In their most recent book, Judith Butler, the groundbreaking thinker whose iconic book Gender Trouble redefined how we think about gender and sexuality, confronts the attacks on “gender” that have become central to right-wing movements today. Global networks have formed “anti–gender ideology movements” that are dedicated to circulating a fantasy that gender is a dangerous, perhaps diabolical, threat to families, local cultures, civilization ― and even “man” himself. Inflamed by the rhetoric of public figures, this movement has sought to nullify reproductive justice, undermine protections against sexual and gender violence and strip trans and queer people of their rights to pursue a life without fear of violence.
Who’s Afraid of Gender? examines how “gender” has become a phantasm for emerging authoritarian regimes, fascist formations and trans-exclusionary feminists. Butler illuminates the concrete ways that this phantasm of “gender” collects and displaces anxieties and fears of destruction. Operating in tandem with deceptive accounts of “critical race theory” and xenophobic panics about migration, the anti-gender movement demonizes struggles for equality, fuels aggressive nationalism, and leaves millions of people vulnerable to subjugation.
About the speaker
Judith Butler is distinguished professor in the Graduate School and former Maxine Elliot Professor in the Department of Comparative Literature and the Program of Critical Theory at the University of California, Berkeley. They served as founding director of the Critical Theory Program as well as the International Consortium of Critical Theory Programs at UC Berkeley.
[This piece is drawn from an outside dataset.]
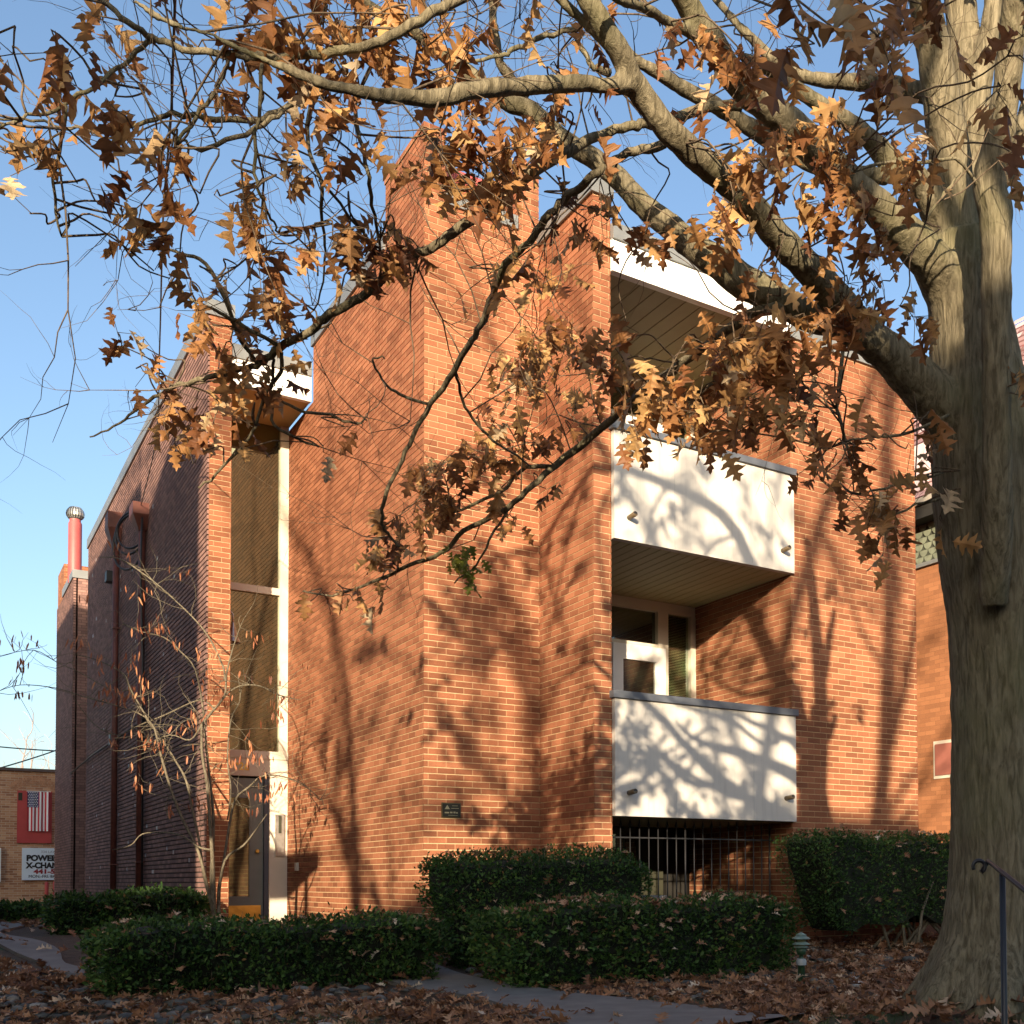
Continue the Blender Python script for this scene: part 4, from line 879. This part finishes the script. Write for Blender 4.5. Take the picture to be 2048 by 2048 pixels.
# ------------------------------------------------------------------ small multi-stem tree by the pier
ST = empty('multi_stem_tree', tuple(at(429,1840,13)[:2])+(.3,), label='small bare multi-stem tree with hanging brown seed pods beside the entry', cat='tree')
DS = 13.0
stems = [
 [(429,1845,9),(425,1721,8),(420,1643,7),(414,1566,6),(404,1507,5.5),(404,1449,5)],
 [(427,1840,9),(423,1760,8),(426,1682,7),(426,1624,6),(418,1546,5),(410,1469,4),(407,1420,3)],
 [(432,1842,8),(416,1779,7),(396,1701,6),(367,1643,6),(344,1585,5),(321,1507,5),(310,1460,4),(297,1441,4),(262,1380,3),(247,1348,3),(197,1321,2.5),(150,1309,1.5)],
 [(436,1842,7),(410,1760,6),(398,1680,5),(385,1620,5),(372,1560,5),(350,1520,4),(325,1480,4),(290,1434,3),(228,1410,3),(173,1395,2.5),(110,1376,2),(40,1370,1.5),(-10,1385,1)],
 [(438,1842,8),(438,1779,7),(448,1721,6),(460,1643,5),(472,1597,4.5),(499,1573,4),(526,1552,4),(569,1554,3),(612,1573,2),(640,1600,1.2)],
 [(436,1800,5),(450,1721,5),(488,1690,4),(515,1655,3),(534,1628,2)],
 [(404,1449,5),(422,1426,5),(449,1391,4),(453,1348,3.5),(465,1300,3),(480,1255,2)],
 [(449,1360,4),(446,1333,3.5),(418,1275,3.5),(383,1232,3),(325,1178,3),(286,1147,3),(240,1118,2.5),(197,1114,1.5)],
 [(408,1430,4),(391,1341,3),(360,1302,3),(328,1275,3),(282,1263,2.5),(247,1247,1.5)],
 [(430,1420,4),(400,1400,3),(330,1430,3),(280,1450,3),(235,1470,2),(190,1450,2),(150,1400,1.5)],
 [(404,1449,5),(380,1480,3),(340,1470,2),(290,1490,1.5)],
 [(430,1700,5),(400,1695,4),(365,1672,3),(330,1665,3),(285,1668,2.5),(262,1690,2),(225,1700,1.5)],
 [(449,1391,3),(480,1372,3),(520,1372,2.5),(556,1390,2),(600,1400,1.2)],
 [(455,1640,3),(462,1580,3),(455,1520,3),(462,1440,3),(480,1400,2),(476,1350,1.5)],
 [(262,1380,2.5),(220,1378,2),(160,1345,2),(118,1327,1.6),(67,1300,1.4),(0,1312,1)],
]
ss = MB(); spt = []
for i, s_ in enumerate(stems):
    off = (i % 5-2)*.12; P = [at(u, v, DS+off*min(1,(1845-v)/200)) for u, v, r in s_]
    P, Rr = smooth_path(P, [q[2]*DS/FPX*.5 for q in s_], 4); ss.tube(P, Rr, 7); spt += P[len(P)//3:]
ss.build('trunk', M['bark_pale'], ST)
tb_ = MB(); pod_anchor = []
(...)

Butler’s major works include Gender Trouble: Feminism and the Subversion of Identity (1990), Bodies That Matter: On the Discursive Limits of “Sex” (1993), Excitable Speech (1997), Precarious Life: Powers of Violence and Mourning (2004); Undoing Gender (2004) and Giving an Account of Oneself (2005). Their books have been translated in 27 languages. In 2024, they published Who’s Afraid of Gender?
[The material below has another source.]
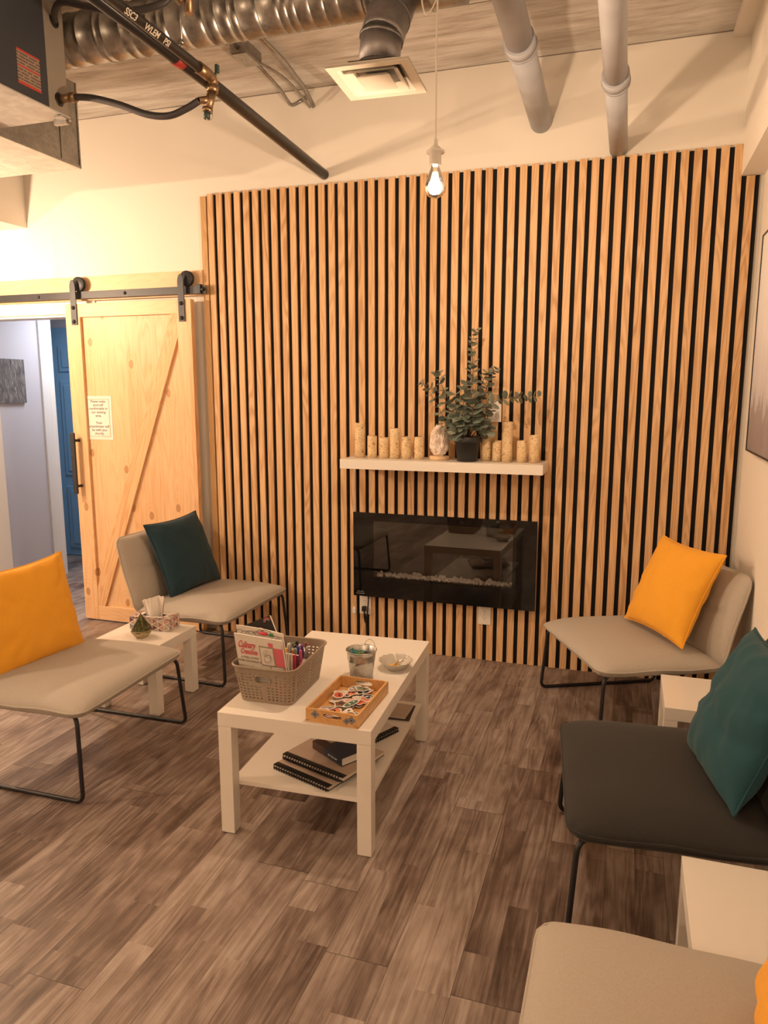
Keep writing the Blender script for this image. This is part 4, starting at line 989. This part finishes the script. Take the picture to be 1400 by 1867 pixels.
# wooden tray
tr = thing('wooden_tray', 'bamboo tray with cut-out handles on the front of the coffee table', 'tray', (1.499, -1.765, ZT0), -.015)
m = MB(); hw, hd_ = .094, .152; H_ = .046
m.box((-hw, -hd_, 0), (hw, hd_, .005)); m.build('base', BAMBOO, tr)
for sx in (-1, 1):
    m = MB(); m.box((sx*hw, -hd_, .0), (sx*(hw-.007), hd_, H_), bev=.0008); m.build('long_side', BAMBOO, tr)
for sy in (-1, 1):
    m = MB()
    y0, y1 = sorted((sy*hd_, sy*(hd_-.007)))
    n = 28; hole_p = [(.034*math.copysign(abs(math.cos(a))**.45, math.cos(a)), .0265+.0085*math.sin(a)) for a in [2*PI*k/n for k in range(n)]]
    out_p = []
    for (x, z) in hole_p:
        a = math.atan2((z-.0255)/.0205, x/(hw-.007)); k = 1/max(abs(math.cos(a)), abs(math.sin(a))); out_p.append(((hw-.007)*math.cos(a)*k, .0255+.0205*math.sin(a)*k))
    for (px_, pz_) in ():
        pass
    vs = [(x, y0, z) for x, z in hole_p]+[(x, y0, z) for x, z in out_p]+[(x, y1, z) for x, z in hole_p]+[(x, y1, z) for x, z in out_p]
    fs = []
    for k in range(n):
        l = (k+1) % n
        fs += [(k, l, n+l, n+k), (2*n+k, 3*n+k, 3*n+l, 2*n+l), (k, 2*n+k, 2*n+l, l), (n+k, n+l, 3*n+l, 3*n+k)]
    m.add(vs, fs); m.build('short_side', BAMBOO, tr)
STG = plain('grey_sticker', (.22, .22, .24), .4); 
for (x, z, r0) in ((-.060, .028, .012), (.052, .020, .010), (.070, .026, .012)):
    m = MB(); m.prism([((r0*(1+.22*math.cos(4*a)))*math.cos(a), (r0*(1+.22*math.cos(4*a)))*math.sin(a)) for a in [2*PI*k/32 for k in range(32)]], 0, .0005, 0, frame_mat((x, -hd_-.0001, z), (1, 0, 0), (0, 0, 1)))
    m.prism([(r0*.3*math.cos(a), r0*.25*math.sin(a)) for a in [2*PI*k/12 for k in range(12)]], .0005, .0008, 1, frame_mat((x, -hd_-.0001, z), (1, 0, 0), (0, 0, 1)))
    m.build('sticker', [STG, plain('dark_sticker_spot', (.05, .05, .06), .5)], tr, label='grey blossom-shaped sticker')
TRM = tr.matrix_basis.copy(); rt = random.Random(9)
STW = plain('sticker_white', (.78, .73, .68), .4)
scol = [('teal green', (.05, .14, .11)), ('coral red', (.60, .10, .05)), ('navy', (.02, .035, .06)), ('sage', (.22, .27, .18)), ('pale pink', (.66, .42, .36)), ('brown', (.16, .08, .05)), ('cream', (.66, .58, .48)), ('orange face', (.70, .24, .12)), ('grey', (.30, .28, .27)), ('white text', (.74, .69, .64))]
swh = ['near the front left corner', 'near the front right corner', 'in the middle of the tray', 'along the left side', 'along the right side', 'near the far handle']
spos = [(-.048, -.10), (.048, -.10), (.0, -.015), (-.052, .03), (.052, .03), (.0, .10)]
for i in range(46):
    cn, cc = scol[i % 10]; wi = (i+i//10) % 6; bx, by = spos[wi]
    x = max(-.052, min(.052, bx+rt.uniform(-.03, .03))); y = max(-.108, min(.108, by+rt.uniform(-.035, .035))); z = .0055+.00036*i+.0015
    t = thing('sticker', f'{cn} die-cut sticker in the tray, {swh[wi]}', 'sticker', TRM @ Vector((x, y, z)), rt.random()*6, 'die-cut stickers in the tray')
    t.rotation_euler = (rt.uniform(-.05, .05), rt.uniform(-.05, .05), t.rotation_euler[2])
    a1, a2, ph = rt.uniform(.022, .036), rt.uniform(.015, .024), rt.random()*6; kk = rt.choice([2, 3, 5])
    def blob(s): return [((a1*s)*(1+.16*math.cos(kk*a+ph))*math.cos(a), (a2*s)*(1+.16*math.cos(kk*a+ph))*math.sin(a)) for a in [2*PI*k/28 for k in range(28)]]
    m = MB(); m.prism(blob(1), 0, .0003); m.build('backing', STW, t)
    m = MB(); m.prism(blob(.80), .0003, .00045, 0)
    for q in range(3):
        cx_, cy_ = rt.uniform(-.4, .4)*a1, rt.uniform(-.4, .4)*a2; m.prism([(cx_+a2*.25*math.cos(a), cy_+a2*.2*math.sin(a)) for a in [2*PI*k/10 for k in range(10)]], .00045, .0006, 1)
    m.build('print', [plain('sticker_'+cn.replace(' ', '_'), cc, .4), plain('sticker_mark_'+('dark' if i % 2 else 'light'), (.03, .03, .035) if i % 2 else (.75, .70, .62), .4)], t)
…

About the Faculty Book Celebration
The publication of a monograph or significant creative work is a milestone in the career of an academic. The Center for the Humanities commemorates this achievement annually during the Faculty Book Celebration. The event recognizes Washington University faculty from the humanities and humanistic social sciences by displaying their recently published works and large-scale creative projects and inviting two campus authors and a guest lecturer to speak at a public gathering.